Nel frattempo, Benosso continua la sua battaglia solitaria. Senza Braga, senza gregari. Solo. Ma non si arrende. Apre il cuore, lo spreme. Il cardio tocca i 204 bpm. Sale gridando. E dalla curva più bassa, come nei poemi epici, si sente un grido. È Braga, distrutto sul ciglio della strada, che con la voce rotta grida: “Vaiiiiiiiii DIO CXXE, vai a prenderliiiiiii DIO CXXEEEEEEEEE!” L’urlo echeggia tra i pini, e ancora oggi si dice che lo si possa sentire arrivare al Rifugio Barricata. Ma la distanza è abissale. E Lele, davanti, non si ferma.

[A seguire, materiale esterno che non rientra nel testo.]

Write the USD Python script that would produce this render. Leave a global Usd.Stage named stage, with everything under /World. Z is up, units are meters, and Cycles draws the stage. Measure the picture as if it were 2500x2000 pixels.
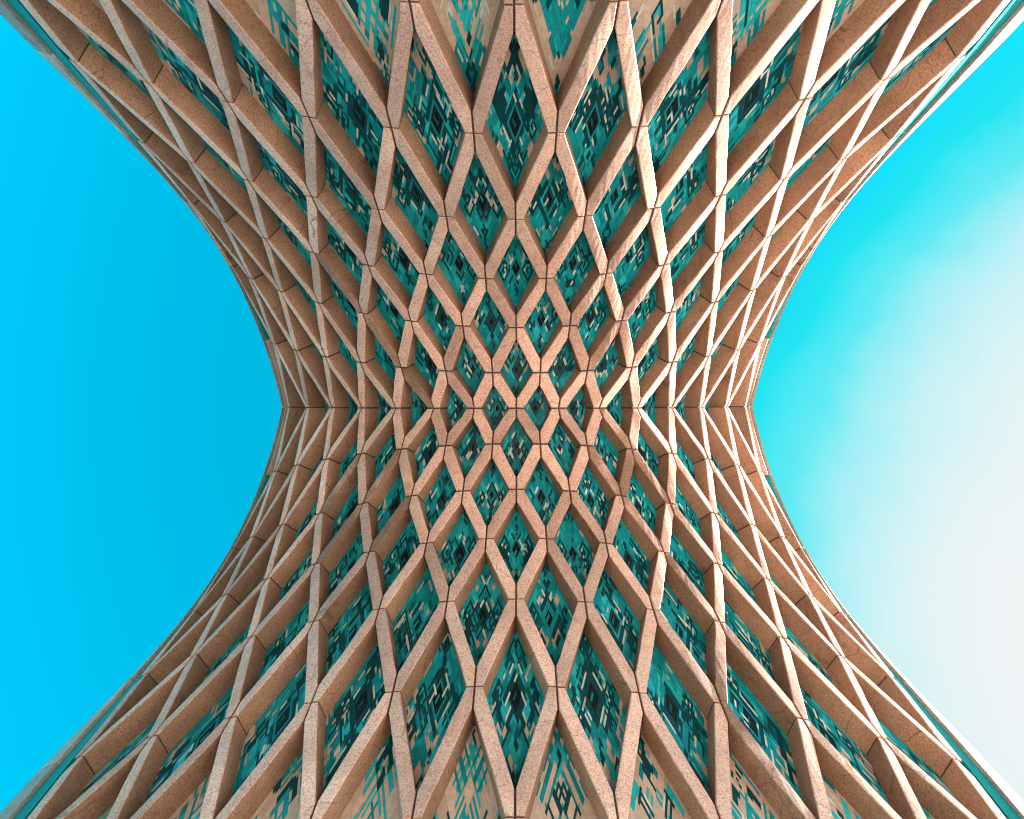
import math, random
import numpy as np
import usdkit
from pxr import Usd, UsdGeom, UsdLux, UsdShade, Gf, Sdf, Vt

random.seed(7)
rng = np.random.default_rng(11)
stage = Usd.Stage.CreateInMemory()
UsdGeom.SetStageUpAxis(stage, UsdGeom.Tokens.z)
UsdGeom.SetStageMetersPerUnit(stage, 1.0)
UsdGeom.Xform.Define(stage, '/World')

# ------------------------------------------------------------------ camera, sky, sun, exposure
EYE = 1.6                                     # the photographer holds the camera at eye height and looks straight up
CAM_X, CAM_Y, TILT_X, TILT_Y, ROLL = 0.07198, 0.19943, -0.01253, -0.00919, 0.00127
EXPOSURE = 3.25
SUN_EL = math.radians(18.5)
SUN_AZ = math.radians(5)
SUN_DIR_XY = (math.cos(SUN_AZ), math.sin(SUN_AZ))   # world +y is the bottom of the picture
SUN_I = 1.25
SKY_I = 0.059
VEIL_DIR = (0.80, 0.20, 0.566)
VEIL = (1.56, 1.62, 1.62)                       # thin bright cloud veil on the sunny side

def cam_axes():
    def rot(x, y, z):                         # a vector of the camera frame in the frame right, image-up, up
        c, s = math.cos(ROLL), math.sin(ROLL);  x, y = c*x + s*y, -s*x + c*y
        c, s = math.cos(TILT_X), math.sin(TILT_X);  y, z = c*y + s*z, -s*y + c*z
        c, s = math.cos(TILT_Y), math.sin(TILT_Y);  x, z = c*x + s*z, -s*x + c*z
        return np.array([x, -y, z])           # image up is world -y
    return rot(1, 0, 0), rot(0, 1, 0), rot(0, 0, 1)

R, U, FW = cam_axes()
cam = UsdGeom.Camera.Define(stage, '/World/camera')
EYE_POS = np.array([CAM_X, -CAM_Y, EYE])
m = Gf.Matrix4d(*[float(v) for v in (*R, 0, *U, 0, *(-FW), 0, *EYE_POS, 1)])
cam.AddTransformOp().Set(m)
cam.CreateHorizontalApertureAttr(36.0)
cam.CreateVerticalApertureAttr(36.0 * 819 / 1024)
cam.CreateFocalLengthAttr(36.0 * 2000 / 2500)
cam.CreateClippingRangeAttr(Gf.Vec2f(0.1, 6000))
cam.CreateExposureAttr(EXPOSURE)

sun_dir = np.array([SUN_DIR_XY[0]*math.cos(SUN_EL), SUN_DIR_XY[1]*math.cos(SUN_EL), math.sin(SUN_EL)])
sun = UsdLux.DistantLight.Define(stage, '/World/sun')
sun.CreateIntensityAttr(SUN_I); sun.CreateAngleAttr(0.8); sun.CreateNormalizeAttr(True)
sun.CreateColorAttr(Gf.Vec3f(1.0, 0.93, 0.84))
zz = sun_dir; xx = np.cross([0, 0, 1.0], zz); xx /= np.linalg.norm(xx); yy = np.cross(zz, xx)
sun.AddTransformOp().Set(Gf.Matrix4d(*[float(v) for v in (*xx, 0, *yy, 0, *zz, 0, 0, 0, 0, 1)]))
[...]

Il traguardo è lì. Il Presidente guarda il suo allievo, lo lancia. Lele taglia il traguardo da solo. Braccia al cielo, occhi lucidi, cuore fuori dal petto. Una vittoria che scuote. Non solo una salita vinta. Ma una gerarchia stravolta. La Cavalla arriva 40 secondi dopo, crollata, sconfitta. Settimana scorsa regina, oggi pedina battuta. Poi, cinque minuti dopo, arriva Benosso. Un uomo prosciugato. Ma in piedi. Con la testa alta. Ha perso, sì, ma ha dato tutto. È rimasto sul campo, ha lasciato gambe, voce e cuore su ogni tornante. Si inginocchia, tocca l’asfalto, guarda il cielo.
Il Braga, ormai spettatore, mormora: “L’anno prossimo torno. E tutto mi riuscirà facile. Come l’anno scorso.” Promessa da montagna. Mentre il Presidente, stanco e fiero, guarda Lele e sorride. Ha trasformato uno spettatore in un re.
Lele non si è limitato a vincere. Ha dominato. Ha spezzato gli equilibri, disinnescato la strategia Braga-Benosso e lasciato la Cavalla senza repliche. La Barricata, spiazzata, ha potuto solo osservare.
Sulla vetta, dove l’aria si fa più sottile e l’orgoglio pesa più delle gambe, oggi riecheggia un solo nome: Lele.
Ma attenzione. L’inverno sta arrivando. E con lui, le insidie che ogni vincitore conosce fin troppo bene: i chilogrammi di troppo, le cene che si allungano, i brindisi che si moltiplicano.
Oggi Lele è in cima, ma tra dodici mesi sarà il bersaglio di tutti. E allora, per lui, ci sarà poco da ridere.